2006 Fiscal Year Annual Research Report
酸化物強相関電子系物質における異方的超伝導相と磁気相の関係
Project/Area Number |
18340102
|
Research Institution | Kyoto University |
Principal Investigator |
石田 憲二 京都大学, 国際融合創造センター, 教授 (90243196)
|
Co-Investigator(Kenkyū-buntansha) |
櫻井 裕也 物質・材料研究機構, ナノ物質ラボ, 研究員 (60421400)
藤田 全基 東北大学, 金属材料研究所, 助手 (20303894)
幸田 章宏 高エネルギー加速器研究機構, 物質構造科学研究所, 助手 (10415044)
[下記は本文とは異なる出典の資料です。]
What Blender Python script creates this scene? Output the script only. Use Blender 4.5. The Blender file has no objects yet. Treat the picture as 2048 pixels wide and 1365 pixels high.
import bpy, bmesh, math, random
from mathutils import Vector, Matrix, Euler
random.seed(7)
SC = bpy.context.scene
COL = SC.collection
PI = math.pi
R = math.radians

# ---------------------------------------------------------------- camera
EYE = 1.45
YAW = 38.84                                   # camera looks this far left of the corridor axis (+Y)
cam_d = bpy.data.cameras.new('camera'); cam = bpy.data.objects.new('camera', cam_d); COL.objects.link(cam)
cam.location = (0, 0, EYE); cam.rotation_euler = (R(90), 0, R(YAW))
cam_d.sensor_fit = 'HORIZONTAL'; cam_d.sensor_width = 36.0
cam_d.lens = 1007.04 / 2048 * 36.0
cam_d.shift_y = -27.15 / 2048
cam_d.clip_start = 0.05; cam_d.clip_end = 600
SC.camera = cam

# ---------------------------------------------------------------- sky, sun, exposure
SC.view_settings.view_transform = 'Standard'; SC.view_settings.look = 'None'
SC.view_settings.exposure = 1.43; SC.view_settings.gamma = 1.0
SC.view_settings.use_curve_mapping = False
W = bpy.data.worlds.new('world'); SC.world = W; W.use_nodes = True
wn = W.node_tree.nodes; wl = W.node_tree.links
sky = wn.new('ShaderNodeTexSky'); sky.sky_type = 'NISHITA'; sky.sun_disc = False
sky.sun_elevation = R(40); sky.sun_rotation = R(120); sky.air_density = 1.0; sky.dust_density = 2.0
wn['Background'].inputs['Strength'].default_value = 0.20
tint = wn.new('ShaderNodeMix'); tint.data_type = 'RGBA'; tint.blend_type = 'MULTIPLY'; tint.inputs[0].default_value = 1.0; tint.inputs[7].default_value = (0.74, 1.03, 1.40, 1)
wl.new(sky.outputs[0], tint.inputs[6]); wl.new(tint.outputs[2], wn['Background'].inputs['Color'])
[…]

池田 浩章 京都大学, 大学院理学研究科, 助手 (90311737)
|
Keywords | 強相関電子系 / 超伝導 / NMR、μSR / 銅酸化物超伝導 / コバルト酸化物 |
Research Abstract |
本年度は酸化物銅超伝導体のLa_<2-x>Sr_xCuO_4(LSCO)と水和物コバルト酸化物超伝導体Na_x(H_3O)_zCoO_2 yH_2Oにおいて以下の研究を行った。 I.単結晶LSCO : x=0.053、0.10、0.15の試料での低磁場と高磁場の横磁場ミュオン回転の実験 横磁場ミュオン実験はカナダの中間子施設の「TRIUMF」にて、最近購入された高均一の超伝導磁石を用いて行った。横磁場ミュオン回転実験を広いSr濃度について行い、低磁場実験から超流動密度、静的磁気相と超伝導相の共存、磁気領域と超伝導領域の体積分率等を調べた。また高磁場実験から、低温までのスピン磁化率の測定、共鳴線の線幅、磁場誘起磁性超伝導の有無を調べた。それらの結果から、超伝導転移温度と静的磁気転移温度の相図を作り、今まで報告されている結果と比較した。また磁場誘起磁性は低温まで静的磁性を示さない0.15の試料では見られないことも明らかにした。 II.コバルト超伝導体Na_x(H_3O)_zCoO_2 yH_2Oの単結晶の育成と高磁場と加圧下の測定 超伝導状態のスピン帯磁率の精密測定には良質な単結晶は必須であり、良質な単結晶を育成を試みた。水の入っていないものについては、良質な単結晶が育成できるようになった。来年度、超伝導を示す水和物の単結晶を試みる。最高T_cを持つ超伝導転移温度に磁場を印加し、磁場で超伝導を抑制した温度域の緩和率1/T_1を測定した。その結果1/T_ITは低温に向かって発散的に増大する振る舞いが見られ、超伝導が磁気量子臨界点近傍で起こっていることを明らかにした。また磁気相近傍に位置する超伝導試料についても同様な実験を行い、超伝導を抑制した高磁場領域では磁気異常が見られることも明らかにした。加圧下のコバルト核Coの核四重極共鳴実験を行い、スピンゆらぎと超伝導が関係していることを示す更なる結果が得られた。